◆ SUPPLIED RECORDS
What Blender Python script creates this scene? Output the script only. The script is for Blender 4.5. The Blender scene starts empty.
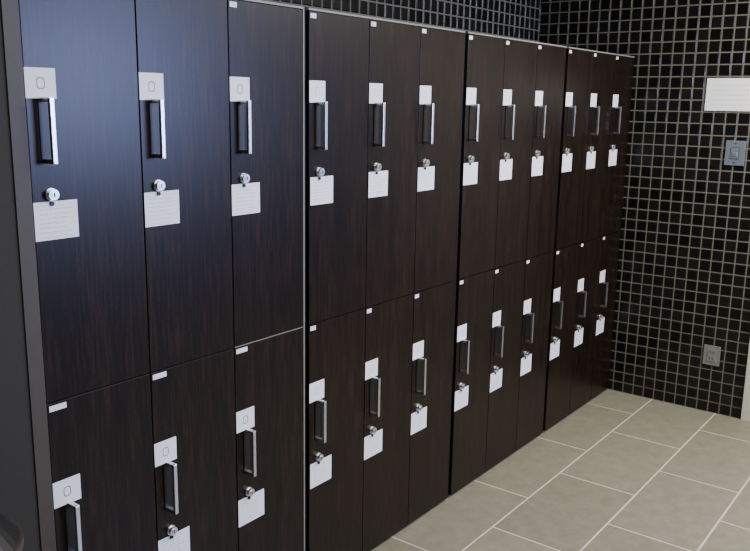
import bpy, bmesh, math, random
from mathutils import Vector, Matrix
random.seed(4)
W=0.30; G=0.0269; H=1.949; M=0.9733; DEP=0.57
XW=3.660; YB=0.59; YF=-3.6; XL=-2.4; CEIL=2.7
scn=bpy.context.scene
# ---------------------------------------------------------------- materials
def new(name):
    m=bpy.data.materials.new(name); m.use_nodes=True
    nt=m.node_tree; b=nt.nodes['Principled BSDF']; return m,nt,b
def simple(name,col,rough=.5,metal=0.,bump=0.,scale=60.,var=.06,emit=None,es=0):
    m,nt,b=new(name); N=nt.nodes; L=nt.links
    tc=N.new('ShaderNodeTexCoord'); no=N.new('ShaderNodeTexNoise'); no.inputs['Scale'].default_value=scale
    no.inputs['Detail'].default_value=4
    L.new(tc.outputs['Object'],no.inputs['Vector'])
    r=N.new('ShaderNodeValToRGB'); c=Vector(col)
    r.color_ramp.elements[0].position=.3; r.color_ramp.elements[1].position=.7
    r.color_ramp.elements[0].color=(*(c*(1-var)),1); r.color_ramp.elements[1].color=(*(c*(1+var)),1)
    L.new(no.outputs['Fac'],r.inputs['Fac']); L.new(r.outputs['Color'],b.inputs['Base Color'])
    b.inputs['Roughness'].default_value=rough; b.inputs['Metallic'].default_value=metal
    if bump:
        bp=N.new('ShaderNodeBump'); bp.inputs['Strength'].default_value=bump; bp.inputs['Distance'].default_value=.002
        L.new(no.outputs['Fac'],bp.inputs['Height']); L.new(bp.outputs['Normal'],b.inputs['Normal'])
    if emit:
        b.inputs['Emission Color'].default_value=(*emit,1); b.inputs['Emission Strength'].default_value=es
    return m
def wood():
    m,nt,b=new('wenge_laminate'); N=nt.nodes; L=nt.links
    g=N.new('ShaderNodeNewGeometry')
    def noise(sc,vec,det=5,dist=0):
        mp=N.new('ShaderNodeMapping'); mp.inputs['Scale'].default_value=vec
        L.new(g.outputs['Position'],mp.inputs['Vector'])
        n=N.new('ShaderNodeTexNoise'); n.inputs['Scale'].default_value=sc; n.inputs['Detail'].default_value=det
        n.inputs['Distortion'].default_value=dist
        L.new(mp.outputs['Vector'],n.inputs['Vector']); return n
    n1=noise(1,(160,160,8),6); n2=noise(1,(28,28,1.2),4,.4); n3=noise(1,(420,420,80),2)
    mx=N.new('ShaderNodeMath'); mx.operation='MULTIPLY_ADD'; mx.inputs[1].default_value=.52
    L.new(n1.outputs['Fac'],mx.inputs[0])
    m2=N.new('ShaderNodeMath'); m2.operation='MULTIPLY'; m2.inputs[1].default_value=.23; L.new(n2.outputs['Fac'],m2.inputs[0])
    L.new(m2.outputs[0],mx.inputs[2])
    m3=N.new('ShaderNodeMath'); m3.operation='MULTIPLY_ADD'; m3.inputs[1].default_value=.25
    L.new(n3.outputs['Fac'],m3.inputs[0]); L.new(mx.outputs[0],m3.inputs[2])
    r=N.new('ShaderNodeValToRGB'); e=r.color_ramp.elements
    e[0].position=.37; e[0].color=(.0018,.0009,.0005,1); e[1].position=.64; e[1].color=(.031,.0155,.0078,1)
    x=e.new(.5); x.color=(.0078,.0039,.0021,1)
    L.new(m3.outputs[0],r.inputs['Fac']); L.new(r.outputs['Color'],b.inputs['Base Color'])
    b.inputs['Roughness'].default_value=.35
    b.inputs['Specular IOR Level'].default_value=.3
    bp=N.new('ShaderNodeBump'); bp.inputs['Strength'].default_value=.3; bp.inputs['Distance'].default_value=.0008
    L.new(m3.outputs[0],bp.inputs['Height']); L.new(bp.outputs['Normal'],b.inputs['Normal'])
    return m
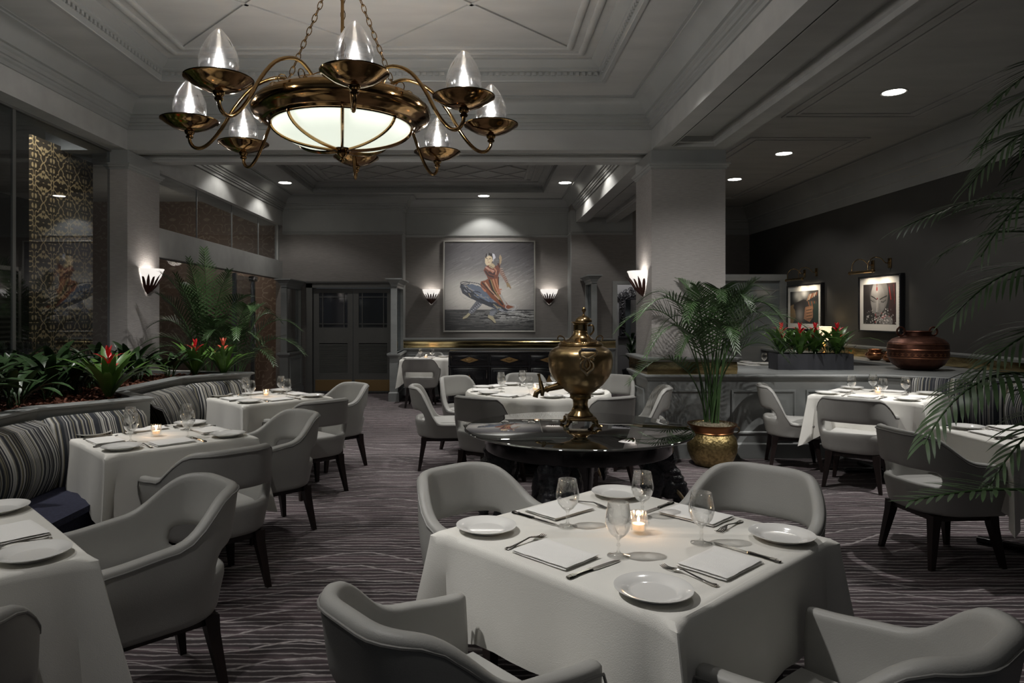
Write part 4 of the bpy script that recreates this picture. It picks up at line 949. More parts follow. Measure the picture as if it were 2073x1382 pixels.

◆ EXERCISE GOAL
Your reply is one number: how many lines of the records above contain the word "this".

◆ SOLUTION
2